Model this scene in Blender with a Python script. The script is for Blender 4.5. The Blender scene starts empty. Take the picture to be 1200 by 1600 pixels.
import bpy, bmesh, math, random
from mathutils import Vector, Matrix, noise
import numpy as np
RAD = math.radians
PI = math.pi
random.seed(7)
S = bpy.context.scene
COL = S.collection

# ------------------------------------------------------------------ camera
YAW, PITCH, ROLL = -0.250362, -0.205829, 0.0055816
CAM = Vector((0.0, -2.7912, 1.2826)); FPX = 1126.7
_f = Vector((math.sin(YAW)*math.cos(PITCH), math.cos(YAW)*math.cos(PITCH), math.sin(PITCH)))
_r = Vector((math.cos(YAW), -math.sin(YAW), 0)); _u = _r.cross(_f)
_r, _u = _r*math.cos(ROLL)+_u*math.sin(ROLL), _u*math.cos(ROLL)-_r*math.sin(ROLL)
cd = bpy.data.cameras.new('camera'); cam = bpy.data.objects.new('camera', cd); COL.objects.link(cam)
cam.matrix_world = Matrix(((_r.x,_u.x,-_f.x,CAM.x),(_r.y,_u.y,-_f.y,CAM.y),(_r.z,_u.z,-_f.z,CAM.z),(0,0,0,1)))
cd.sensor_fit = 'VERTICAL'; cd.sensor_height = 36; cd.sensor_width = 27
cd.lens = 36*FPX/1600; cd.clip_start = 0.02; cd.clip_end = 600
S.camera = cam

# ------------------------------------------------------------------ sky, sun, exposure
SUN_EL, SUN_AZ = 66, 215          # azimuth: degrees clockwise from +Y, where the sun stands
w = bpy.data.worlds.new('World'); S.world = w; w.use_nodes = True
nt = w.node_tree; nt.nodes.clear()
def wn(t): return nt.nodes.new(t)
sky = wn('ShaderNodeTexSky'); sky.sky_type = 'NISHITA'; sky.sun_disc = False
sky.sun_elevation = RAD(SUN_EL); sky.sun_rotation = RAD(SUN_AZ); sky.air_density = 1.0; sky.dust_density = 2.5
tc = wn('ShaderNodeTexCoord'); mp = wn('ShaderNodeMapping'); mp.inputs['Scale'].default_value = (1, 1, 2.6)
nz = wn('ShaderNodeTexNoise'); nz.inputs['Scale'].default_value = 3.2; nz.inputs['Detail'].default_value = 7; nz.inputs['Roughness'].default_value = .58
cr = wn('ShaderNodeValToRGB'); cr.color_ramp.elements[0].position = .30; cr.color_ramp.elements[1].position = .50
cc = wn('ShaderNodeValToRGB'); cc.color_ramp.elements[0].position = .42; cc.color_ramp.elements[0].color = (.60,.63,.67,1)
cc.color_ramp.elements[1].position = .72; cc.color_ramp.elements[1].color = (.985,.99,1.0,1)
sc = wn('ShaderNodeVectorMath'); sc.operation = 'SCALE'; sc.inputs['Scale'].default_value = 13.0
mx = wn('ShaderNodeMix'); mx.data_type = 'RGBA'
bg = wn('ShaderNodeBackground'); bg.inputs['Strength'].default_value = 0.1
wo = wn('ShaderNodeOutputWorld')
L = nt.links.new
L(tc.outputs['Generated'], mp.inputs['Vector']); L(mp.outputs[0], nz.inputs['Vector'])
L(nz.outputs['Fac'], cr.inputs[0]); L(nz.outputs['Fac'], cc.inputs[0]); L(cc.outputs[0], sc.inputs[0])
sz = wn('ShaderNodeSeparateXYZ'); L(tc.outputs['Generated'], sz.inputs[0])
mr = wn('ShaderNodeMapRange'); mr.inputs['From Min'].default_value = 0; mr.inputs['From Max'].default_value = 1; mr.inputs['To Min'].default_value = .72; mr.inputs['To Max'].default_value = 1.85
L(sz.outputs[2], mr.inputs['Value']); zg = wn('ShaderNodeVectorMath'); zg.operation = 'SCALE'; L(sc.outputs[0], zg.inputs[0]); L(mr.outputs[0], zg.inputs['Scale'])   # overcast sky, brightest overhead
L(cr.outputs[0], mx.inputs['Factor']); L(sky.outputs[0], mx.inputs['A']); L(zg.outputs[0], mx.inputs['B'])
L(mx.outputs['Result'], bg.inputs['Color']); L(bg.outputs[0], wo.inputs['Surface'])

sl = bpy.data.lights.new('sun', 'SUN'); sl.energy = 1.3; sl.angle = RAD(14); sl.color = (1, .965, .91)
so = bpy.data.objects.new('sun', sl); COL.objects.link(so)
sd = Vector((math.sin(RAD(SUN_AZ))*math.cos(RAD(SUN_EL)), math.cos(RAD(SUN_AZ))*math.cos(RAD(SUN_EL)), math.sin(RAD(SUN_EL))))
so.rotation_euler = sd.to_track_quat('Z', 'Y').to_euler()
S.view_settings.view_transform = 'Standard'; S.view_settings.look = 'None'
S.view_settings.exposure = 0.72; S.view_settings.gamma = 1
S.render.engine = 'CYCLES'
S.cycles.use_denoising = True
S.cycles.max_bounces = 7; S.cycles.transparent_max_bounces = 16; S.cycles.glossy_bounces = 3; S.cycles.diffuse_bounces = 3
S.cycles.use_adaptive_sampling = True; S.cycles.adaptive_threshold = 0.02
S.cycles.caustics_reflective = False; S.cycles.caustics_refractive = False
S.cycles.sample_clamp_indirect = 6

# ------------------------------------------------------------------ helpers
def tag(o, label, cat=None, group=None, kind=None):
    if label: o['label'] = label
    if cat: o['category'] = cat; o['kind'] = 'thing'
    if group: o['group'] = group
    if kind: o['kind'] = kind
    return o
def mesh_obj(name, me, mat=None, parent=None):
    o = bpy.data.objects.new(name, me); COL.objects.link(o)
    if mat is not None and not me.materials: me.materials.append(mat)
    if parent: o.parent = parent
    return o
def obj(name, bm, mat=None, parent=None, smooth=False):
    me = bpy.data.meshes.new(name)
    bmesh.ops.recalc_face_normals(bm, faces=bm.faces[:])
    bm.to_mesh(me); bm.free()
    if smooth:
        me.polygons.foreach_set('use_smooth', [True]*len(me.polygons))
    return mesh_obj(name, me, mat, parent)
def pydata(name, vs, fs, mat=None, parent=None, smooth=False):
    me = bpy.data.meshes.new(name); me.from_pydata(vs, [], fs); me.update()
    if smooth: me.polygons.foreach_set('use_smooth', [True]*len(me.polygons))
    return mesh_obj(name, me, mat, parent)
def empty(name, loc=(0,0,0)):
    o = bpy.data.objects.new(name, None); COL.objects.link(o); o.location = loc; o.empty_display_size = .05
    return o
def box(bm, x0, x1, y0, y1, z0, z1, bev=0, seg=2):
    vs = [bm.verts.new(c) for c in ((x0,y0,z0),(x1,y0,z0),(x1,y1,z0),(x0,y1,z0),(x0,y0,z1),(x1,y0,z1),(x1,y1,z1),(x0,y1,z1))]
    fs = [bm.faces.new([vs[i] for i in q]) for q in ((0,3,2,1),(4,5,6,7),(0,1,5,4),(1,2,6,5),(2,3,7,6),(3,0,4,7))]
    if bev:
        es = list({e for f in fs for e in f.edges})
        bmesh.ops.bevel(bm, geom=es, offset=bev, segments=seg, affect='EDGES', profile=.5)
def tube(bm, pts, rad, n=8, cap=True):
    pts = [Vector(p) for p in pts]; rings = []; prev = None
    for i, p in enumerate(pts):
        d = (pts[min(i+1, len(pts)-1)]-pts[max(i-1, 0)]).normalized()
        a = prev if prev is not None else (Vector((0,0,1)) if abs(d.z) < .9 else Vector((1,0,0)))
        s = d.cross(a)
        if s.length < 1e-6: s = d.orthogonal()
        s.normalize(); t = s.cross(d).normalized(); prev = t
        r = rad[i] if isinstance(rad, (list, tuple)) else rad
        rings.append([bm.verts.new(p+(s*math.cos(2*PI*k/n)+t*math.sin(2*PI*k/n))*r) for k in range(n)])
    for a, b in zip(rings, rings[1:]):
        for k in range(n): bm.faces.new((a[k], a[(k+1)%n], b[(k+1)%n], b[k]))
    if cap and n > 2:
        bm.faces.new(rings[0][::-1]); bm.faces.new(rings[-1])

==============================

### [WHAT IS ASKED]
Quote exactly the opening line of the material above and every line after it, up to and including the line that contains "S.camera = cam".

### [OUTPUT OF THE EXERCISE]
Model this scene in Blender with a Python script. The script is for Blender 4.5. The Blender scene starts empty. Take the picture to be 1200 by 1600 pixels.
import bpy, bmesh, math, random
from mathutils import Vector, Matrix, noise
import numpy as np
RAD = math.radians
PI = math.pi
random.seed(7)
S = bpy.context.scene
COL = S.collection

# ------------------------------------------------------------------ camera
YAW, PITCH, ROLL = -0.250362, -0.205829, 0.0055816
CAM = Vector((0.0, -2.7912, 1.2826)); FPX = 1126.7
_f = Vector((math.sin(YAW)*math.cos(PITCH), math.cos(YAW)*math.cos(PITCH), math.sin(PITCH)))
_r = Vector((math.cos(YAW), -math.sin(YAW), 0)); _u = _r.cross(_f)
_r, _u = _r*math.cos(ROLL)+_u*math.sin(ROLL), _u*math.cos(ROLL)-_r*math.sin(ROLL)
cd = bpy.data.cameras.new('camera'); cam = bpy.data.objects.new('camera', cd); COL.objects.link(cam)
cam.matrix_world = Matrix(((_r.x,_u.x,-_f.x,CAM.x),(_r.y,_u.y,-_f.y,CAM.y),(_r.z,_u.z,-_f.z,CAM.z),(0,0,0,1)))
cd.sensor_fit = 'VERTICAL'; cd.sensor_height = 36; cd.sensor_width = 27
cd.lens = 36*FPX/1600; cd.clip_start = 0.02; cd.clip_end = 600
S.camera = cam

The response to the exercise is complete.